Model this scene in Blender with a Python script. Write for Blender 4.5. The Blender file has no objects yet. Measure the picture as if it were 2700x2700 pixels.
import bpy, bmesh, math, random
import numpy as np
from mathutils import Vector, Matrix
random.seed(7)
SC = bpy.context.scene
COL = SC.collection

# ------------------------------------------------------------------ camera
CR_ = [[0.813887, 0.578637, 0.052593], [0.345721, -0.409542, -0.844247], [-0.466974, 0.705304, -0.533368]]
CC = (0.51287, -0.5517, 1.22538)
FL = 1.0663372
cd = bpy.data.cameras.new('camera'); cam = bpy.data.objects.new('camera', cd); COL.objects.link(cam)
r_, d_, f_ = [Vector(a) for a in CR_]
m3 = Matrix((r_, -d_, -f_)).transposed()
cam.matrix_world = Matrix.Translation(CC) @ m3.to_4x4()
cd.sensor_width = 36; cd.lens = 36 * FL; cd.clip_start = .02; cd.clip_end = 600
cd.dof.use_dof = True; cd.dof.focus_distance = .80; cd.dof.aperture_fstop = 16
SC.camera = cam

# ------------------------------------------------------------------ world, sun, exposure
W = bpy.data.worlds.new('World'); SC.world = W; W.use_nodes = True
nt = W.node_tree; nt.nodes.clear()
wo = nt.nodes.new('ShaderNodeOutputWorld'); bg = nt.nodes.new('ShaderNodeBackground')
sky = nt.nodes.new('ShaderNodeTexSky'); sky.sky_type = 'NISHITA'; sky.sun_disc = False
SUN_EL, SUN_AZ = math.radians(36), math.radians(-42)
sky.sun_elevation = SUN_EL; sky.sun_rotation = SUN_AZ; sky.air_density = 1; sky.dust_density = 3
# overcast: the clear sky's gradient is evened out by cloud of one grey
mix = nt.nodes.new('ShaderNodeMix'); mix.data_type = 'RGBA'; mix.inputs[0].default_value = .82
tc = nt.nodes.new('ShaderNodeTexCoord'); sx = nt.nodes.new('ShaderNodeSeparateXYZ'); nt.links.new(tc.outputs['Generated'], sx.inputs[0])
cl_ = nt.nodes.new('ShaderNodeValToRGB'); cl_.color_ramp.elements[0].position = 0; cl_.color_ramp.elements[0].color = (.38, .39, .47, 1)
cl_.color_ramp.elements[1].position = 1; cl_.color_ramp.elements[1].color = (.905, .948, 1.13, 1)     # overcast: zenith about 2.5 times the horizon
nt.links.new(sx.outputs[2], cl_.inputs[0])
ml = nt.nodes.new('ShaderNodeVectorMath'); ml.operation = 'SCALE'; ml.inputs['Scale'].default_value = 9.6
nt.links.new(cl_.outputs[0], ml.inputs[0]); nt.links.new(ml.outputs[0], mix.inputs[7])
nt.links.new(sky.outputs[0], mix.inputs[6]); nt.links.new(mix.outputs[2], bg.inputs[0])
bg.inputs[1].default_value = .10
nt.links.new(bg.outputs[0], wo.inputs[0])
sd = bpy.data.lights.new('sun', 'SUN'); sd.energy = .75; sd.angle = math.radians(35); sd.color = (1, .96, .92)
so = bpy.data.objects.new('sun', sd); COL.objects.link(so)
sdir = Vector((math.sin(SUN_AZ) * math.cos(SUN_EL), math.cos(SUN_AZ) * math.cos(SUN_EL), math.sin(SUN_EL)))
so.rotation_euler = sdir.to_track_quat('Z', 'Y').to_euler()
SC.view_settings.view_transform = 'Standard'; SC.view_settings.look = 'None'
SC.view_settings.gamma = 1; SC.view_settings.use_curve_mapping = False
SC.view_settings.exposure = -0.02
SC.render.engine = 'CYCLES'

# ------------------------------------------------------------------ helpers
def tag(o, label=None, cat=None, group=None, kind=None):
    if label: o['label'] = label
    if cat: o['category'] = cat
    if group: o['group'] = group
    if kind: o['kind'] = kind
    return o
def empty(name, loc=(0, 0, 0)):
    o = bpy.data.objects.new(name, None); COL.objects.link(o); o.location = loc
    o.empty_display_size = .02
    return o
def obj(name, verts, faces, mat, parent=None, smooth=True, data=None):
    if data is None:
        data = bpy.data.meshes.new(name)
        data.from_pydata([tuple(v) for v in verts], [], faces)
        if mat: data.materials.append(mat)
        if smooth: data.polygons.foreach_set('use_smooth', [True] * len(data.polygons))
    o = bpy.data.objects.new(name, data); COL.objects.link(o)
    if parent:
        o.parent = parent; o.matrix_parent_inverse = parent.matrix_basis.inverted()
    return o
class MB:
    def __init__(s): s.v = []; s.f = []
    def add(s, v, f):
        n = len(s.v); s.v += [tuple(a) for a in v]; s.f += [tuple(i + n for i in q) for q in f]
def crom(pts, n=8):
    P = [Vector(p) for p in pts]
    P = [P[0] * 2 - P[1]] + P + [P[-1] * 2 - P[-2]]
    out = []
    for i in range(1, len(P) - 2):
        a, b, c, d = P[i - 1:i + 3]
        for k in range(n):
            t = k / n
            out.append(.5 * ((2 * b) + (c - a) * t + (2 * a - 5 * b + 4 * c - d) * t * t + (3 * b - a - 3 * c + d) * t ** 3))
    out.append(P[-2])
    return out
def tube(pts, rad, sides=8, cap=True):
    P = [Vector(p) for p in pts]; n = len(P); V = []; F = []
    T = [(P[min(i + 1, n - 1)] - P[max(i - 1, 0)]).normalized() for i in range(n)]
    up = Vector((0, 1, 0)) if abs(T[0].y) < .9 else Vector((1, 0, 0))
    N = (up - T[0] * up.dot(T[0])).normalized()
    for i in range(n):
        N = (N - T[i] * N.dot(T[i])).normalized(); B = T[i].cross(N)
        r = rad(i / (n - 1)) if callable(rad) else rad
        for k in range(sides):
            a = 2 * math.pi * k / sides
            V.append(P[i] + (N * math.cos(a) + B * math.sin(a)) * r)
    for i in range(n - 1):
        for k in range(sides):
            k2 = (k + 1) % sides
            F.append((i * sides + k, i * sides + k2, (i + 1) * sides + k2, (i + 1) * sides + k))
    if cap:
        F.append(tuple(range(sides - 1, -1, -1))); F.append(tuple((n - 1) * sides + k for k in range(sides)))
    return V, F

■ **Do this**
Your task is to reproduce the whole listing exactly.

■ **Reply**
Model this scene in Blender with a Python script. Write for Blender 4.5. The Blender file has no objects yet. Measure the picture as if it were 2700x2700 pixels.
import bpy, bmesh, math, random
import numpy as np
from mathutils import Vector, Matrix
random.seed(7)
SC = bpy.context.scene
COL = SC.collection

# ------------------------------------------------------------------ camera
CR_ = [[0.813887, 0.578637, 0.052593], [0.345721, -0.409542, -0.844247], [-0.466974, 0.705304, -0.533368]]
CC = (0.51287, -0.5517, 1.22538)
FL = 1.0663372
cd = bpy.data.cameras.new('camera'); cam = bpy.data.objects.new('camera', cd); COL.objects.link(cam)
r_, d_, f_ = [Vector(a) for a in CR_]
m3 = Matrix((r_, -d_, -f_)).transposed()
cam.matrix_world = Matrix.Translation(CC) @ m3.to_4x4()
cd.sensor_width = 36; cd.lens = 36 * FL; cd.clip_start = .02; cd.clip_end = 600
cd.dof.use_dof = True; cd.dof.focus_distance = .80; cd.dof.aperture_fstop = 16
SC.camera = cam

# ------------------------------------------------------------------ world, sun, exposure
W = bpy.data.worlds.new('World'); SC.world = W; W.use_nodes = True
nt = W.node_tree; nt.nodes.clear()
wo = nt.nodes.new('ShaderNodeOutputWorld'); bg = nt.nodes.new('ShaderNodeBackground')
sky = nt.nodes.new('ShaderNodeTexSky'); sky.sky_type = 'NISHITA'; sky.sun_disc = False
SUN_EL, SUN_AZ = math.radians(36), math.radians(-42)
sky.sun_elevation = SUN_EL; sky.sun_rotation = SUN_AZ; sky.air_density = 1; sky.dust_density = 3
# overcast: the clear sky's gradient is evened out by cloud of one grey
mix = nt.nodes.new('ShaderNodeMix'); mix.data_type = 'RGBA'; mix.inputs[0].default_value = .82
tc = nt.nodes.new('ShaderNodeTexCoord'); sx = nt.nodes.new('ShaderNodeSeparateXYZ'); nt.links.new(tc.outputs['Generated'], sx.inputs[0])
cl_ = nt.nodes.new('ShaderNodeValToRGB'); cl_.color_ramp.elements[0].position = 0; cl_.color_ramp.elements[0].color = (.38, .39, .47, 1)
cl_.color_ramp.elements[1].position = 1; cl_.color_ramp.elements[1].color = (.905, .948, 1.13, 1)     # overcast: zenith about 2.5 times the horizon
nt.links.new(sx.outputs[2], cl_.inputs[0])
ml = nt.nodes.new('ShaderNodeVectorMath'); ml.operation = 'SCALE'; ml.inputs['Scale'].default_value = 9.6
nt.links.new(cl_.outputs[0], ml.inputs[0]); nt.links.new(ml.outputs[0], mix.inputs[7])
nt.links.new(sky.outputs[0], mix.inputs[6]); nt.links.new(mix.outputs[2], bg.inputs[0])
bg.inputs[1].default_value = .10
nt.links.new(bg.outputs[0], wo.inputs[0])
sd = bpy.data.lights.new('sun', 'SUN'); sd.energy = .75; sd.angle = math.radians(35); sd.color = (1, .96, .92)
so = bpy.data.objects.new('sun', sd); COL.objects.link(so)
sdir = Vector((math.sin(SUN_AZ) * math.cos(SUN_EL), math.cos(SUN_AZ) * math.cos(SUN_EL), math.sin(SUN_EL)))
so.rotation_euler = sdir.to_track_quat('Z', 'Y').to_euler()
SC.view_settings.view_transform = 'Standard'; SC.view_settings.look = 'None'
SC.view_settings.gamma = 1; SC.view_settings.use_curve_mapping = False
SC.view_settings.exposure = -0.02
SC.render.engine = 'CYCLES'

# ------------------------------------------------------------------ helpers
def tag(o, label=None, cat=None, group=None, kind=None):
    if label: o['label'] = label
    if cat: o['category'] = cat
    if group: o['group'] = group
    if kind: o['kind'] = kind
    return o
def empty(name, loc=(0, 0, 0)):
    o = bpy.data.objects.new(name, None); COL.objects.link(o); o.location = loc
    o.empty_display_size = .02
    return o
def obj(name, verts, faces, mat, parent=None, smooth=True, data=None):
    if data is None:
        data = bpy.data.meshes.new(name)
        data.from_pydata([tuple(v) for v in verts], [], faces)
        if mat: data.materials.append(mat)
        if smooth: data.polygons.foreach_set('use_smooth', [True] * len(data.polygons))
    o = bpy.data.objects.new(name, data); COL.objects.link(o)
    if parent:
        o.parent = parent; o.matrix_parent_inverse = parent.matrix_basis.inverted()
    return o
class MB:
    def __init__(s): s.v = []; s.f = []
    def add(s, v, f):
        n = len(s.v); s.v += [tuple(a) for a in v]; s.f += [tuple(i + n for i in q) for q in f]
def crom(pts, n=8):
    P = [Vector(p) for p in pts]
    P = [P[0] * 2 - P[1]] + P + [P[-1] * 2 - P[-2]]
    out = []
    for i in range(1, len(P) - 2):
        a, b, c, d = P[i - 1:i + 3]
        for k in range(n):
            t = k / n
            out.append(.5 * ((2 * b) + (c - a) * t + (2 * a - 5 * b + 4 * c - d) * t * t + (3 * b - a - 3 * c + d) * t ** 3))
    out.append(P[-2])
    return out
def tube(pts, rad, sides=8, cap=True):
    P = [Vector(p) for p in pts]; n = len(P); V = []; F = []
    T = [(P[min(i + 1, n - 1)] - P[max(i - 1, 0)]).normalized() for i in range(n)]
    up = Vector((0, 1, 0)) if abs(T[0].y) < .9 else Vector((1, 0, 0))
    N = (up - T[0] * up.dot(T[0])).normalized()
    for i in range(n):
        N = (N - T[i] * N.dot(T[i])).normalized(); B = T[i].cross(N)
        r = rad(i / (n - 1)) if callable(rad) else rad
        for k in range(sides):
            a = 2 * math.pi * k / sides
            V.append(P[i] + (N * math.cos(a) + B * math.sin(a)) * r)
    for i in range(n - 1):
        for k in range(sides):
            k2 = (k + 1) % sides
            F.append((i * sides + k, i * sides + k2, (i + 1) * sides + k2, (i + 1) * sides + k))
    if cap:
        F.append(tuple(range(sides - 1, -1, -1))); F.append(tuple((n - 1) * sides + k for k in range(sides)))
    return V, F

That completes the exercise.